Prompt: Please retype the data in full and exactly; the pictures are not part of the copy.
______________________________
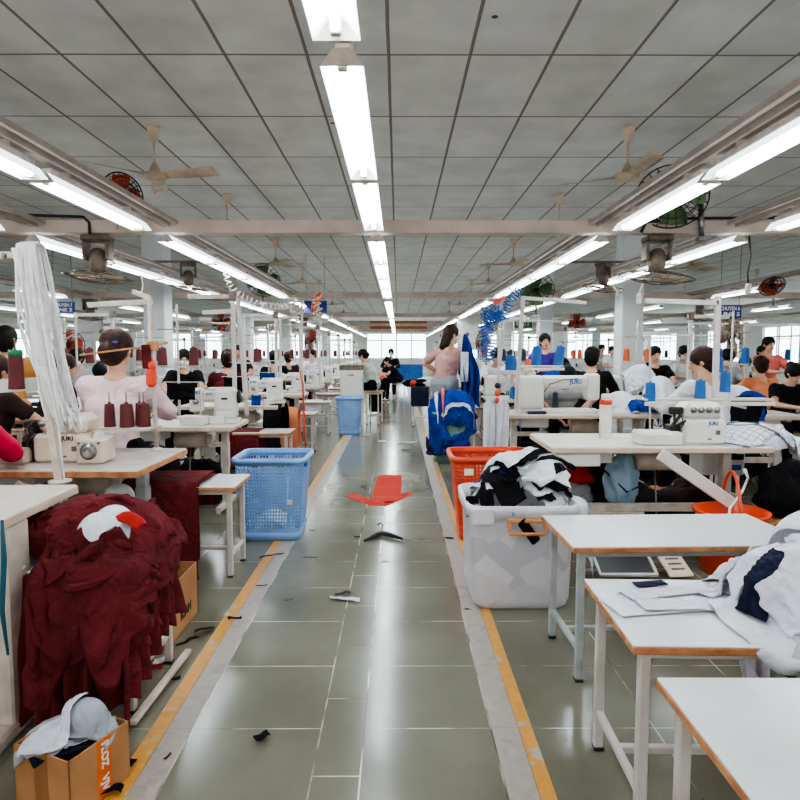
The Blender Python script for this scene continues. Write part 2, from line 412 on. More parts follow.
ORD = ['first','second','third','fourth','fifth','sixth','seventh','eighth','ninth','tenth','eleventh','twelfth','thirteenth','fourteenth','fifteenth','sixteenth','seventeenth','eighteenth','nineteenth','twentieth']
# ================= ROOM SHELL =================
X0, X1, YB, YF, ZC = -19.0, 17.0, 44.0, -2.5, 3.61
struct(MB().box(X0, X1, YF, YB, -.1, 0, .001).build('floor', M['floor']))
struct(MB().box(X0, X1, YF, YB, ZC, ZC+.1, .001).build('ceiling', M['ceil']))
for i, (a, b_, m) in enumerate(((-.955, -.89, 'yellow'), (-.888, -.797, 'pale'), (.362, .463, 'pale'), (.465, .518, 'yellow'))):
    struct(MB().box(a, b_, YF, 40, 0, .0025, .0005).build('trim_%d' % (i+1), M[m]))
# walls with window openings
def wall_y(name, Y, xs, z0, z1, th=.2):
    mb = MB(); last = X0
    for a, b_ in xs:
        mb.box(last, a, Y, Y+th, 0, ZC, .001); mb.box(a, b_, Y, Y+th, 0, z0, .001); mb.box(a, b_, Y, Y+th, z1, ZC, .001); last = b_
    mb.box(last, X1, Y, Y+th, 0, ZC, .001); return struct(mb.build(name, M['wall']))
def wall_x(name, X, ys, z0, z1, th=.2):
    mb = MB(); last = YF
    for a, b_ in ys:
        mb.box(X, X+th, last, a, 0, ZC, .001); mb.box(X, X+th, a, b_, 0, z0, .001); mb.box(X, X+th, a, b_, z1, ZC, .001); last = b_
    mb.box(X, X+th, last, YB, 0, ZC, .001); return struct(mb.build(name, M['wall']))
wn = [0]
def window(a, b_, z0, z1, pos, axis, thing_out=1):
    wn[0] += 1; w = b_-a; mb = MB(); g = MB(); n = max(1, round(w/1.1))
    for k in range(n+1):
        x = a+w*k/n; mb.box(x-.04, x+.04, -.04, .04, z0, z1)
    for z in (z0, z0+(z1-z0)*.72, z1): mb.box(a, b_, -.035, .035, z-.035, z+.035)
    g.box(a, b_, -.006, .006, z0, z1, .001)
    f = struct(mb.build('window_%d' % wn[0], M['white_metal'])); gg = g.build('pane', M['window_glow'], f)
    if axis == 'y': f.location = (0, pos, 0)
    else: f.rotation_euler = (0, 0, PI/2); f.location = (pos, 0, 0)
bw = [(-18, -12.4), (-11.2, -6.6), (-6.0, -3.2), (-2.2, 2.0), (3.2, 7.0), (7.8, 11.0), (12.0, 16.4)]
wall_y('wall_back', YB, bw, 1.0, 2.75)
for a, b_ in bw: window(a, b_, 1.0, 2.75, YB+.1, 'y')
sw = [(3, 8), (10, 15), (17, 22), (24, 29), (31, 36), (38, 42)]
wall_x('wall_left', X0-.2, sw, .95, 2.6); wall_x('wall_right', X1, sw, .95, 2.6)
for a, b_ in sw: window(a, b_, .95, 2.6, X0-.1, 'x'); window(a, b_, .95, 2.6, X1+.1, 'x')
# columns
n = 0
for X in (-4.2, 4.05, -11.6, 11.4):
    for Y in (10.95, 17.2, 23.4, 29.6, 35.8):
        n += 1
        c = MB().box(X-.19, X+.19, Y-.19, Y+.19, 0, ZC, .02).box(X-.2, X+.2, Y-.2, Y+.2, 0, .12, .01).build('trim_%d' % (n+10), M['column']); struct(c)
# hanging steel cross tubes that carry the lamp rows
TUBES = [5.8, 12.6, 19.4, 26.2, 33.0]
for i, Y in enumerate(TUBES):
    struct(MB().box(X0, X1, Y-.06, Y+.06, 2.53, 2.645, .006).build('trim_%d' % (40+i), M['beam']))
struct(MB().box(X0, X1, YB-.6, YB, 2.95, ZC, .01).build('trim_50', M['beam']))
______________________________
Response:
The Blender Python script for this scene continues. Write part 2, from line 412 on. More parts follow.
ORD = ['first','second','third','fourth','fifth','sixth','seventh','eighth','ninth','tenth','eleventh','twelfth','thirteenth','fourteenth','fifteenth','sixteenth','seventeenth','eighteenth','nineteenth','twentieth']
# ================= ROOM SHELL =================
X0, X1, YB, YF, ZC = -19.0, 17.0, 44.0, -2.5, 3.61
struct(MB().box(X0, X1, YF, YB, -.1, 0, .001).build('floor', M['floor']))
struct(MB().box(X0, X1, YF, YB, ZC, ZC+.1, .001).build('ceiling', M['ceil']))
for i, (a, b_, m) in enumerate(((-.955, -.89, 'yellow'), (-.888, -.797, 'pale'), (.362, .463, 'pale'), (.465, .518, 'yellow'))):
    struct(MB().box(a, b_, YF, 40, 0, .0025, .0005).build('trim_%d' % (i+1), M[m]))
# walls with window openings
def wall_y(name, Y, xs, z0, z1, th=.2):
    mb = MB(); last = X0
    for a, b_ in xs:
        mb.box(last, a, Y, Y+th, 0, ZC, .001); mb.box(a, b_, Y, Y+th, 0, z0, .001); mb.box(a, b_, Y, Y+th, z1, ZC, .001); last = b_
    mb.box(last, X1, Y, Y+th, 0, ZC, .001); return struct(mb.build(name, M['wall']))
def wall_x(name, X, ys, z0, z1, th=.2):
    mb = MB(); last = YF
    for a, b_ in ys:
        mb.box(X, X+th, last, a, 0, ZC, .001); mb.box(X, X+th, a, b_, 0, z0, .001); mb.box(X, X+th, a, b_, z1, ZC, .001); last = b_
    mb.box(X, X+th, last, YB, 0, ZC, .001); return struct(mb.build(name, M['wall']))
wn = [0]
def window(a, b_, z0, z1, pos, axis, thing_out=1):
    wn[0] += 1; w = b_-a; mb = MB(); g = MB(); n = max(1, round(w/1.1))
    for k in range(n+1):
        x = a+w*k/n; mb.box(x-.04, x+.04, -.04, .04, z0, z1)
    for z in (z0, z0+(z1-z0)*.72, z1): mb.box(a, b_, -.035, .035, z-.035, z+.035)
    g.box(a, b_, -.006, .006, z0, z1, .001)
    f = struct(mb.build('window_%d' % wn[0], M['white_metal'])); gg = g.build('pane', M['window_glow'], f)
    if axis == 'y': f.location = (0, pos, 0)
    else: f.rotation_euler = (0, 0, PI/2); f.location = (pos, 0, 0)
bw = [(-18, -12.4), (-11.2, -6.6), (-6.0, -3.2), (-2.2, 2.0), (3.2, 7.0), (7.8, 11.0), (12.0, 16.4)]
wall_y('wall_back', YB, bw, 1.0, 2.75)
for a, b_ in bw: window(a, b_, 1.0, 2.75, YB+.1, 'y')
sw = [(3, 8), (10, 15), (17, 22), (24, 29), (31, 36), (38, 42)]
wall_x('wall_left', X0-.2, sw, .95, 2.6); wall_x('wall_right', X1, sw, .95, 2.6)
for a, b_ in sw: window(a, b_, .95, 2.6, X0-.1, 'x'); window(a, b_, .95, 2.6, X1+.1, 'x')
# columns
n = 0
for X in (-4.2, 4.05, -11.6, 11.4):
    for Y in (10.95, 17.2, 23.4, 29.6, 35.8):
        n += 1
        c = MB().box(X-.19, X+.19, Y-.19, Y+.19, 0, ZC, .02).box(X-.2, X+.2, Y-.2, Y+.2, 0, .12, .01).build('trim_%d' % (n+10), M['column']); struct(c)
# hanging steel cross tubes that carry the lamp rows
TUBES = [5.8, 12.6, 19.4, 26.2, 33.0]
for i, Y in enumerate(TUBES):
    struct(MB().box(X0, X1, Y-.06, Y+.06, 2.53, 2.645, .006).build('trim_%d' % (40+i), M['beam']))
struct(MB().box(X0, X1, YB-.6, YB, 2.95, ZC, .01).build('trim_50', M['beam']))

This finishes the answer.